### [INFORMATION SUPPLIED]
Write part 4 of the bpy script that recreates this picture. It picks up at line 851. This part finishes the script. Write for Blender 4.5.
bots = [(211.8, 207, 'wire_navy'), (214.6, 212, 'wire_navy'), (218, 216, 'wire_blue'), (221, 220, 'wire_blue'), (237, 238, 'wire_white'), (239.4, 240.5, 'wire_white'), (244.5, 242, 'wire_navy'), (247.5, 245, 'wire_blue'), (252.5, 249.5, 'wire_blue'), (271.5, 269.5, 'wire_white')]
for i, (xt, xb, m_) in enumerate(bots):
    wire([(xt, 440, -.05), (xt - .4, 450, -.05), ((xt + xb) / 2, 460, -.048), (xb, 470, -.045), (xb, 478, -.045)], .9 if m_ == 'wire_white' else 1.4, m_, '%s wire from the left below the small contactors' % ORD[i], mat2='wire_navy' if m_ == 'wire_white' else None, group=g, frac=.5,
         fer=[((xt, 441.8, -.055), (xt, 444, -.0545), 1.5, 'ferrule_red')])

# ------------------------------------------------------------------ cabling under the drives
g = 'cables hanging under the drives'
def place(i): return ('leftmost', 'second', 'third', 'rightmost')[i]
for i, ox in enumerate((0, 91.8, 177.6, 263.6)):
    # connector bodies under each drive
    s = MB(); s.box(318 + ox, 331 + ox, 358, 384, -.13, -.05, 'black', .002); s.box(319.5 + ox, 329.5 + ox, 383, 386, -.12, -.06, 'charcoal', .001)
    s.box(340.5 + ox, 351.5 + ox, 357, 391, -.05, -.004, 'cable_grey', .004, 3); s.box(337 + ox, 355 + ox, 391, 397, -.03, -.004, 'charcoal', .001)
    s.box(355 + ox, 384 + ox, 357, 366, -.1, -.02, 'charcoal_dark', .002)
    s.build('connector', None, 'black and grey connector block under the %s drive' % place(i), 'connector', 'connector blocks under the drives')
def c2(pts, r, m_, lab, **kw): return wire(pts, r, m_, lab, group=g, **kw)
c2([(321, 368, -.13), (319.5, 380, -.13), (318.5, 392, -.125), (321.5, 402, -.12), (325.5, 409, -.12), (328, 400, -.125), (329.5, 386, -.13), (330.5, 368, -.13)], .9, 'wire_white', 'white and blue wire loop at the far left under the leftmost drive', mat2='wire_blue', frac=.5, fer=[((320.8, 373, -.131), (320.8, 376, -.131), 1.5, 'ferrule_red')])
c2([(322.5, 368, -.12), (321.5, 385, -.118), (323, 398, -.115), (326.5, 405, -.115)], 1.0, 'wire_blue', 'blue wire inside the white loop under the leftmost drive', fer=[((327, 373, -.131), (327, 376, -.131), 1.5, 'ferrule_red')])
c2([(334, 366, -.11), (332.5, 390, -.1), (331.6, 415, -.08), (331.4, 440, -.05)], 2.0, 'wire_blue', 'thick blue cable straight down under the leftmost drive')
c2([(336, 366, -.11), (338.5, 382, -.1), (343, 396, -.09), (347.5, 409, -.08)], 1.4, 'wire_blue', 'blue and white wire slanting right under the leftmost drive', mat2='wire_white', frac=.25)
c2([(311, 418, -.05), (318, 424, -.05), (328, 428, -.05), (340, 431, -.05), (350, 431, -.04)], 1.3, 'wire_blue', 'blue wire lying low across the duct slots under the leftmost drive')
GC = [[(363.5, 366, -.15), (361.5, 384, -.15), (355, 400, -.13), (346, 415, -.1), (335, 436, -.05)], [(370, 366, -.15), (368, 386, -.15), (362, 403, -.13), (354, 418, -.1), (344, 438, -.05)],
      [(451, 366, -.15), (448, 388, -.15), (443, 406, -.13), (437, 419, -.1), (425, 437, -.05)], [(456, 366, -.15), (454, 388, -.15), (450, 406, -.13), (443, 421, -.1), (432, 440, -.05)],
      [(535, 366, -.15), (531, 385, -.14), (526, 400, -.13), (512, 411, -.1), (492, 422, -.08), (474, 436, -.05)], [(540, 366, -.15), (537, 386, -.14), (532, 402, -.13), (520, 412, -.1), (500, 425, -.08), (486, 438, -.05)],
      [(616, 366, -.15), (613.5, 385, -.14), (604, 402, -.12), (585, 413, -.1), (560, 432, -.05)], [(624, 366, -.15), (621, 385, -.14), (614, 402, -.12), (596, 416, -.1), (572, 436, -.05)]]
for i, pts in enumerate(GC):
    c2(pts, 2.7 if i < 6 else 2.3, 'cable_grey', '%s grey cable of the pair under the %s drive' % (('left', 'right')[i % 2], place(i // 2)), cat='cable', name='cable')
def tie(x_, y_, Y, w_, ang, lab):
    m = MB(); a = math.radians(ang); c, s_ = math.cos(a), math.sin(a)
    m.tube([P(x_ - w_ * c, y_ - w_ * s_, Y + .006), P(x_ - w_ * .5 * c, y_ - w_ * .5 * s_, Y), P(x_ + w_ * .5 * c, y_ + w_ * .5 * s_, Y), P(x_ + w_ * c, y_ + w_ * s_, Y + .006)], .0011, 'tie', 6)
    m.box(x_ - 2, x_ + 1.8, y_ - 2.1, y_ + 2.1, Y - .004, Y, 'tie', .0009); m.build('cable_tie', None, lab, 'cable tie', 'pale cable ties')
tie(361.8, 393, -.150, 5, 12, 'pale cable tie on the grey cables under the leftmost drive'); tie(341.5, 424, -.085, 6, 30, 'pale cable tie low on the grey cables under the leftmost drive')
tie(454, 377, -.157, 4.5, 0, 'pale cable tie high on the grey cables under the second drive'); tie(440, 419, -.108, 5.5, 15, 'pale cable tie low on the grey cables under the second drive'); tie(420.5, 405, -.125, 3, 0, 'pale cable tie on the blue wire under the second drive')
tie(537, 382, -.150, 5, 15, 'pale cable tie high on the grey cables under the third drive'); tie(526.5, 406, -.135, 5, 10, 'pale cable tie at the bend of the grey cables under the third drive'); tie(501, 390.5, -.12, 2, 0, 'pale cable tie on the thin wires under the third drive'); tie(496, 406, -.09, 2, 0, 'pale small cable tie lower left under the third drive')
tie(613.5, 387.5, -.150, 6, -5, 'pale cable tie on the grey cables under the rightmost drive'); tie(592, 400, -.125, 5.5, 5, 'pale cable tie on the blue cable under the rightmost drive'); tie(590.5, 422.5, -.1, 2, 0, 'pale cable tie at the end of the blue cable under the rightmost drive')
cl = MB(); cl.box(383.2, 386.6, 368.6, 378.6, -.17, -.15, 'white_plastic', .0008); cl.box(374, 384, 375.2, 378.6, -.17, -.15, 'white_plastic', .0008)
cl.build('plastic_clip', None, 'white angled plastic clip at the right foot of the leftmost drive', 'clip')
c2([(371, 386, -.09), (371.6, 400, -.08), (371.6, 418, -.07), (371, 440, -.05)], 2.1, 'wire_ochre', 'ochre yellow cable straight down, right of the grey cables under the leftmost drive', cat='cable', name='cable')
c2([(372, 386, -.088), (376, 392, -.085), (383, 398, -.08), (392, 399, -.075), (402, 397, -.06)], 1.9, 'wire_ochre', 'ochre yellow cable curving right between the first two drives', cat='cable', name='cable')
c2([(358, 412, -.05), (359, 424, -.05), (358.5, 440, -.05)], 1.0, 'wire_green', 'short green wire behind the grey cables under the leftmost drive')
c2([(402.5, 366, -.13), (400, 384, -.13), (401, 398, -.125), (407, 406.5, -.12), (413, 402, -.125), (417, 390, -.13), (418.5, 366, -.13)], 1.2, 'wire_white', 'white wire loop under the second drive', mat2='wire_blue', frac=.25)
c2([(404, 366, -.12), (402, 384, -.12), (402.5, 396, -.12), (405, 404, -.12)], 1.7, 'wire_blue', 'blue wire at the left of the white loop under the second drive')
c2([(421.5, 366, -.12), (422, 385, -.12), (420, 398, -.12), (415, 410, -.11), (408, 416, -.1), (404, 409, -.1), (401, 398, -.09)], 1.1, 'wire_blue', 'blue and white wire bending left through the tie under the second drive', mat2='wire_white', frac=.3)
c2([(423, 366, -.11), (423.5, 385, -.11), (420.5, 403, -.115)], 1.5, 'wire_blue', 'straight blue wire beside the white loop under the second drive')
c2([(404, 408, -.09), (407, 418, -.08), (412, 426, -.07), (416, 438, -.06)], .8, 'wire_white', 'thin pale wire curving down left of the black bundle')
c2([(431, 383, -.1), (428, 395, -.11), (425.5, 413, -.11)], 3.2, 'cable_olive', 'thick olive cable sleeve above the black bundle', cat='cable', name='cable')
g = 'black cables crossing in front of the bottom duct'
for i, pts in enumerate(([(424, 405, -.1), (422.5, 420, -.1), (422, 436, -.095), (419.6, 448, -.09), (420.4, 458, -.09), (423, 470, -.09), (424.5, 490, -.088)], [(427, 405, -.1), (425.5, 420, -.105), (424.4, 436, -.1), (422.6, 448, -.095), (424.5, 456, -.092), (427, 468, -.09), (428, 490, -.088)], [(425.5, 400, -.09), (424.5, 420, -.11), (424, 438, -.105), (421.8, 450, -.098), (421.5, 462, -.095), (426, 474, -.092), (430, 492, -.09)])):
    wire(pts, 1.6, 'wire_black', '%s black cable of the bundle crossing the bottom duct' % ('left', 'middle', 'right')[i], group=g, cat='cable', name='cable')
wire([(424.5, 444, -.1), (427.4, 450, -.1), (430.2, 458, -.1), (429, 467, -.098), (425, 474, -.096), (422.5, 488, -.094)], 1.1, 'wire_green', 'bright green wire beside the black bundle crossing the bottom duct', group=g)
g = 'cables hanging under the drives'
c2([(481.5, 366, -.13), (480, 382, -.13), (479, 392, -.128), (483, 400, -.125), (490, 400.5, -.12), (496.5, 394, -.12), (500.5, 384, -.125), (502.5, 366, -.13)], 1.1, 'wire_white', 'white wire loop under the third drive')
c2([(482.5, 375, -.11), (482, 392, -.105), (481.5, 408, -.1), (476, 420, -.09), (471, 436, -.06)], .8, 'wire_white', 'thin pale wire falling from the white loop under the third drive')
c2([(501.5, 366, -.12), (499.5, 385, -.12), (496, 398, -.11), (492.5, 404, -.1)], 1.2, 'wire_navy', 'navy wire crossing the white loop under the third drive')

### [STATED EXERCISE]
Repeat exactly, please, each line from the beginning of the data through the line with "-.0545), 1.5, 'ferrule_red')])" in it, and only those lines.

### [THE RESPONSE]
Write part 4 of the bpy script that recreates this picture. It picks up at line 851. This part finishes the script. Write for Blender 4.5.
bots = [(211.8, 207, 'wire_navy'), (214.6, 212, 'wire_navy'), (218, 216, 'wire_blue'), (221, 220, 'wire_blue'), (237, 238, 'wire_white'), (239.4, 240.5, 'wire_white'), (244.5, 242, 'wire_navy'), (247.5, 245, 'wire_blue'), (252.5, 249.5, 'wire_blue'), (271.5, 269.5, 'wire_white')]
for i, (xt, xb, m_) in enumerate(bots):
    wire([(xt, 440, -.05), (xt - .4, 450, -.05), ((xt + xb) / 2, 460, -.048), (xb, 470, -.045), (xb, 478, -.045)], .9 if m_ == 'wire_white' else 1.4, m_, '%s wire from the left below the small contactors' % ORD[i], mat2='wire_navy' if m_ == 'wire_white' else None, group=g, frac=.5,
         fer=[((xt, 441.8, -.055), (xt, 444, -.0545), 1.5, 'ferrule_red')])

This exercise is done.